Surgiram novas estantes, giratórias, repletas de edições de bolso com má diagramação e traduções duvidosas que cativavam os leitores pelo baixo preço. Depois vieram as poltronas confortáveis, os espelhos, a arquitetura sólida e requintada, os espaços instagramáveis, mesas grandes para rodas de conversa, pequenos auditórios. Tudo isso, talvez, já nos dissesse: os livros já não bastavam.

“Os livros já não bastavam” – ao escrever isso me dou conta de como meu saudosismo enverga a narrativa para um lado. A tristeza de saber que, provavelmente, a geração de meu filho não saberá o que é sentar-se no chão de uma livraria me fere e, talvez, por isso, diga que os livros já não bastam. Talvez, por isso, queira acreditar que há uma crise geral na cultura e queira repetir que “as pessoas não leem mais”.

Entretanto, os livros me ensinaram certa dialética no pensar, me ensinaram que nossa visão costuma ser como a de um caleidoscópio. Ao mudar um pouco o ângulo, outra figura se forma. Giro um pouco o caleidoscópio: nos últimos anos, os “booktubers”, produtores de vídeos sobre livros, foram considerados um grande fenômeno – com centenas de milhares de seguidores; surgiram também os booksgrams, os booktokers – produtores de conteúdos literários no Instagram e TikTok; nunca houve tantos clubes de leitura; as feiras literárias, como a FLIP, ganham destaque em noticiários; autores brasileiros despontam em vendas, como Itamar Vieira Jr e Carla Madeira; no cenário cearense, vemos Stenio Gardel indicado a prêmio internacional e Socorro Acioli, que também possui suas obras traduzidas para outros idiomas, em breve, verá seu livro adaptado às telas de cinema.

Este olhar me faz engolir a seco. Talvez, não é que os livros não bastem, mas os livros físicos já não ocupam lugar de destaque - em um mundo digital, livros digitais parecem estar em casa. Em um país no qual os apartamentos estão cada vez menores, os livros digitais parecem uma solução para aqueles que não tem espaço para uma biblioteca particular. Em um país de impostos altíssimos para livros físicos, os livros digitais e suas cópias pirateadas, que desrespeitam os direitos autorais de tantos escritores, parecem uma solução.

Particularmente, isto me gera certo desconforto. Entretanto, dizer que “as pessoas não leem mais” ou pensar que há uma crise geral na leitura, talvez, por enquanto, diga mais do meu saudosismo do que de fatos.

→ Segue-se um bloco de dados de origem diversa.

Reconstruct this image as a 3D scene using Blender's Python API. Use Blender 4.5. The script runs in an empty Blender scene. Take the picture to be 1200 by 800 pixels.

Racionalmente, sei que não é só mais uma livraria se despedindo, é um modelo negócio que não se sustenta mais. Porém, simbolicamente, não é só mais uma livraria se despedindo, é minha própria história se apagando. Tento me consolar por saber que outras histórias, outros modos de ler, estão se consolidando, ainda que na esfera digital. Espero ter fôlego para vive-las, assim como vivi as várias fases das livrarias que hoje desaparecem da cidade, mas se eternizam em minhas memórias.